Trois ans après White Dog, présenté dans la sélection Un Certain Regard et lauréat du Grand Prix, le cinéaste hongrois Kornél Mundruczó est de retour à Cannes. Pour les 70 ans du Festival, il revient avec un nouveau long-métrage ambitieux. Trop ambitieux ? Les super héros ont le vent en poupe depuis quelques années, mais le vent semble tourner. Les spectateurs se lassent légèrement, mais certains cinéastes tentent de s'emparer du genre pour le détourner. Ce qui est le cas de Kornél Mundruczó avec son film : La Lune de Jupiter. Ici pas de super-héros à proprement parler, mais un super pouvoir tout de même. La Lune de Jupiter conte l'histoire d'un jeune migrant qui suite à une blessure, va se trouver le don de léviter. Un don qui va attirer l'attention d'un homme, qui souhaite bien en tirer profit. La Lune de Jupiter, ou comment utiliser un super pouvoir et un des aspects du film de super héros pour parler de deux sujets sensibles que sont l'immigration et le capitalisme. Deux sujets qui peuvent être traités chacun de leurs cotés, mais intrinsèquement liés et ici reliés avec force et envie au travers d'un synopsis des plus intéressants. Cependant, un synopsis n'est pas forcément révélateur du scénario et du projet dans son intégralité. Ici, le synopsis paraît, à l'image du film, fort et audacieux. Une audace que paye frontalement Kornél Mundruczó au travers d'un film non dénué de fulgurances, mais au scénario des plus brouillons et aux multiples concepts qui viennent se tuer un à un. Immigration, le regard des autres, le capitalisme, l'avarice des êtres humains sans pour autant généraliser sur ces derniers, tout en offrant aux spectateurs de purs moments de grâce super-héroïques... lourd cahier des charges.
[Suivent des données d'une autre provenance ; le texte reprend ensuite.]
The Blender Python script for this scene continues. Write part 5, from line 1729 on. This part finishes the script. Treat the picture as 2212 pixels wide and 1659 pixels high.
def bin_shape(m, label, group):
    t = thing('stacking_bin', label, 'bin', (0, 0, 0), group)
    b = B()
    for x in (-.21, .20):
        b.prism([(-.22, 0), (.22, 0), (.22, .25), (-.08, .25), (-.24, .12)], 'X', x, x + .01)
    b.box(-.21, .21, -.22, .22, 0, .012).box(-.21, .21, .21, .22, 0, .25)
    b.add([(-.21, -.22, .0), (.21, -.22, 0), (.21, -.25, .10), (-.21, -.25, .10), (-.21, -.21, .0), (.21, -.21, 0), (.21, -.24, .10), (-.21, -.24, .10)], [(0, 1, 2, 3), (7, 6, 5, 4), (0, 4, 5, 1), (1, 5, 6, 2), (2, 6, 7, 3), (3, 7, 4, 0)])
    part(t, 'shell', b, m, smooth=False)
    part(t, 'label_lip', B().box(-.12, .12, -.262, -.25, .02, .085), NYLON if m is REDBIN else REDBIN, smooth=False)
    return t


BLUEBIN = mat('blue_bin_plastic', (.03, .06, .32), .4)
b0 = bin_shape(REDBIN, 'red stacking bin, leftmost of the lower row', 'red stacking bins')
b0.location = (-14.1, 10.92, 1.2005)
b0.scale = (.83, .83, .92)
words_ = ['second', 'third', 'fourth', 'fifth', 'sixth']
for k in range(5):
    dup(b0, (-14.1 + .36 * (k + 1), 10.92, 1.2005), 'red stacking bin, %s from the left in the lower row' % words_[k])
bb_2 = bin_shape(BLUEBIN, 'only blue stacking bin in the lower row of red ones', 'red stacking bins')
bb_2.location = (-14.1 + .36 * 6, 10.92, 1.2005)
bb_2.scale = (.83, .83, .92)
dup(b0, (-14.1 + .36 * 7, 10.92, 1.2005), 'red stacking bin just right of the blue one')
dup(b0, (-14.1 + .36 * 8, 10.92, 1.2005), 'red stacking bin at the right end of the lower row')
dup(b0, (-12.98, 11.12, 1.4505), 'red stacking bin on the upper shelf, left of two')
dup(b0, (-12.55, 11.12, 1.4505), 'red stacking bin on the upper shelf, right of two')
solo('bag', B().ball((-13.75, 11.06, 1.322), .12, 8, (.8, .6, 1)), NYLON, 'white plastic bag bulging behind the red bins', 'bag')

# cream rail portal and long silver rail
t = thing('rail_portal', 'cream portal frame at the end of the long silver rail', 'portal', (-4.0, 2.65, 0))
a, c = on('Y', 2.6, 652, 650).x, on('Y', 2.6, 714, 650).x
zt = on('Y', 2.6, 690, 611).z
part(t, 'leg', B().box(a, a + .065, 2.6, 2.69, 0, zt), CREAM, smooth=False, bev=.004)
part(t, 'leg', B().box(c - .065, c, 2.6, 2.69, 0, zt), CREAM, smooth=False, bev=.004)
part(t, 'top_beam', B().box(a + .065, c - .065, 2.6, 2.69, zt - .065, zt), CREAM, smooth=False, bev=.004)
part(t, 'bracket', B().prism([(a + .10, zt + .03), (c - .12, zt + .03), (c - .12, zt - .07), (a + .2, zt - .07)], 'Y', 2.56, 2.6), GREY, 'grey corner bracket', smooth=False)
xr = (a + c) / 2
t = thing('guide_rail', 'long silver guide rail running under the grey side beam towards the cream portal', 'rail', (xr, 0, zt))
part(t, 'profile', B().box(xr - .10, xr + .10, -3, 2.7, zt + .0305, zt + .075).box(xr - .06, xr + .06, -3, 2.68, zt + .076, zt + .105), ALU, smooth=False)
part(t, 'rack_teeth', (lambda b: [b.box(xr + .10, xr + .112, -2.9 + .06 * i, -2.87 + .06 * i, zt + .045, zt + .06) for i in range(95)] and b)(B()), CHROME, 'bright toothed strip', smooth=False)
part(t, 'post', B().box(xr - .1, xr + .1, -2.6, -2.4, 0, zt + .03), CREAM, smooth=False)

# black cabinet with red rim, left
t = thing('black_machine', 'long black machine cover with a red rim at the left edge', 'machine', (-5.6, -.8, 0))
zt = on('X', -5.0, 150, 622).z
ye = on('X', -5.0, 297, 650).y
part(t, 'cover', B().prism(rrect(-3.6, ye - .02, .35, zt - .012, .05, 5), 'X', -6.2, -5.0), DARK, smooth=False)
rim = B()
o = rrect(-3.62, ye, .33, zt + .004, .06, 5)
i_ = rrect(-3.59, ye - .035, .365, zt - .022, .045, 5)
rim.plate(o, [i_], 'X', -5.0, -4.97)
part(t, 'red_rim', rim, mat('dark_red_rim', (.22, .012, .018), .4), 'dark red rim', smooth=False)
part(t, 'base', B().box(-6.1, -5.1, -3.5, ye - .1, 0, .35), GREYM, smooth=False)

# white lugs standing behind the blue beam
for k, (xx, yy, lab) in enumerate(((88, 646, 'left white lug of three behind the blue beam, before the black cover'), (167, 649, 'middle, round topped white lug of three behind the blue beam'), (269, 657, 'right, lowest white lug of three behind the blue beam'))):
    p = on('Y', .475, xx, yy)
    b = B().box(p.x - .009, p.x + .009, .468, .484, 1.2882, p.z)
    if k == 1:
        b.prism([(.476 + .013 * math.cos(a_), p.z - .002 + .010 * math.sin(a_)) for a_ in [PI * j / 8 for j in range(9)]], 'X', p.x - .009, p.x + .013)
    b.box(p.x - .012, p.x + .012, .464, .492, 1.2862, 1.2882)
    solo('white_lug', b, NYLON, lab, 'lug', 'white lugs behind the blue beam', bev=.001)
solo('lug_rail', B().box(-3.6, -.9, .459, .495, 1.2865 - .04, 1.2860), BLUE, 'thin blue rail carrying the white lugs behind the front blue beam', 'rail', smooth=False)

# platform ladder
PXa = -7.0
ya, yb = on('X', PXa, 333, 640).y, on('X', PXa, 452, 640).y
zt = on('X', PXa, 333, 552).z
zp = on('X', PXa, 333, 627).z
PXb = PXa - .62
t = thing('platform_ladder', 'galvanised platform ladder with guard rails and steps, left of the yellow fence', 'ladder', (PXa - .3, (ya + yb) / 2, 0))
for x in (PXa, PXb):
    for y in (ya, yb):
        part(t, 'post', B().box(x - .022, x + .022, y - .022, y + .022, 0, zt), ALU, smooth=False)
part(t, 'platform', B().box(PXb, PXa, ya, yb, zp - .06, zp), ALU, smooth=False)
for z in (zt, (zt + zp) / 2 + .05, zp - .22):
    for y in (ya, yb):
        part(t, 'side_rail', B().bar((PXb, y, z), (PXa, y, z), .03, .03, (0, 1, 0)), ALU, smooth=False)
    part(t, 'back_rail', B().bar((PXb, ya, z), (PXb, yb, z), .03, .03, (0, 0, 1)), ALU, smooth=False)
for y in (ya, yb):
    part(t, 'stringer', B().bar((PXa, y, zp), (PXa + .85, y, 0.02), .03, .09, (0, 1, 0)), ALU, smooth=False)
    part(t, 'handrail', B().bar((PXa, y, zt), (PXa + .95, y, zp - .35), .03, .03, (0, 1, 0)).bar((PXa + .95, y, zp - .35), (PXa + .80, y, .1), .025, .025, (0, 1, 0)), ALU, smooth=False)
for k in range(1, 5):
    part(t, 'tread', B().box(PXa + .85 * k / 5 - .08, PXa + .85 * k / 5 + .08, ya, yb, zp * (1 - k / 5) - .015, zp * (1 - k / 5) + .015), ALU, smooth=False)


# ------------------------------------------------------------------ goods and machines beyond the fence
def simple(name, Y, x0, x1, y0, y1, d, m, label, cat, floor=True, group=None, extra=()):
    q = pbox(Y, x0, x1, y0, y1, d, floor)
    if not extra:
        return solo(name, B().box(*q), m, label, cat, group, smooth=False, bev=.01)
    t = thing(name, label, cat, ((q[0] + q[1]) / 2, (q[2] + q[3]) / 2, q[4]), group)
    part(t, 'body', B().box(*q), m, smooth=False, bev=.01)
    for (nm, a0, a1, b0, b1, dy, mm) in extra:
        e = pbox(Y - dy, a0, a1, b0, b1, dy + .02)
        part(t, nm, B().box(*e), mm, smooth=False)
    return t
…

La superbe introduction réalise un parfait condensé de tout ce que va chercher à traiter l'œuvre dans son intégralité. Et ce, tant sur le plan scénaristique que technique. Un (faux) plan-séquence, de 6 minutes aux coupures visibles, mais magnifiquement bien " couvertes ", au sein duquel vont être traitées par le biais de la mise en scène et de dialogues inutiles les différentes thématiques. C'est beau, intéressant à suivre et disséqué, mais ça aurait amplement suffi. Va s'en suivre deux heures durant un enchaînement de séquences réalisées en plans-séquences, qui vont perdre le spectateur dans l'espace et ses enjeux scénaristiques. Personnages insipides, enjeux de moins en moins clairs, dialogues risibles, acting caricatural, photographie qui se cherche (naturaliste, mais pas trop...) et une réalisation caméra à l'épaule inutilement mouvementée. La caméra à l'épaule permet de dynamiser et casser la monotonie de la mise en scène, mais elle est ici inutile, à l'instar des multiples plans-séquences où un simple plan fixe permettait d'en voir suffisamment tout en offrant au hors champ la place nécessaire. Les moments de grâce que possède le film se comptent sur les doigts d'une main et sont les moments plus stables. Le personnage flotte, lévite dans l'air et la caméra pivote autour de lui. Le jeu avec la gravité est intéressant, le spectateur en vient à se demander si c'est le décor qui tourne ou le personnage et en vient à oublier cette caméra qui tout au long du film nous ramène au temps de la caméra participative. C'est beau, même brillant à ces moments clefs. Seulement à ces uniques moments qui représentent moins de quinze minutes du film et ne cherchent qu'à évangéliser le personnage. L'évangélisation, sujet clef du scénario et finalement le seul qui nous revient à l'esprit, car clairement mis en images par la mise en scène de Kornél Mundruczó.

La Lune de Jupiter est un film ambitieux, au synopsis intéressant et intriguant, mais au résultat des plus médiocres. D'une scène d'introduction magnifiquement mis en scène, le filme sombre peu à peu dans une histoire aux thématiques mal exploitées, aux personnages caricaturaux et aux enjeux incompréhensibles. Subsistent quelques fulgurances, quelques magnifiques scènes de glorification où le personnages est évangélisé. Pas suffisent pour sauver le film de son naufrage.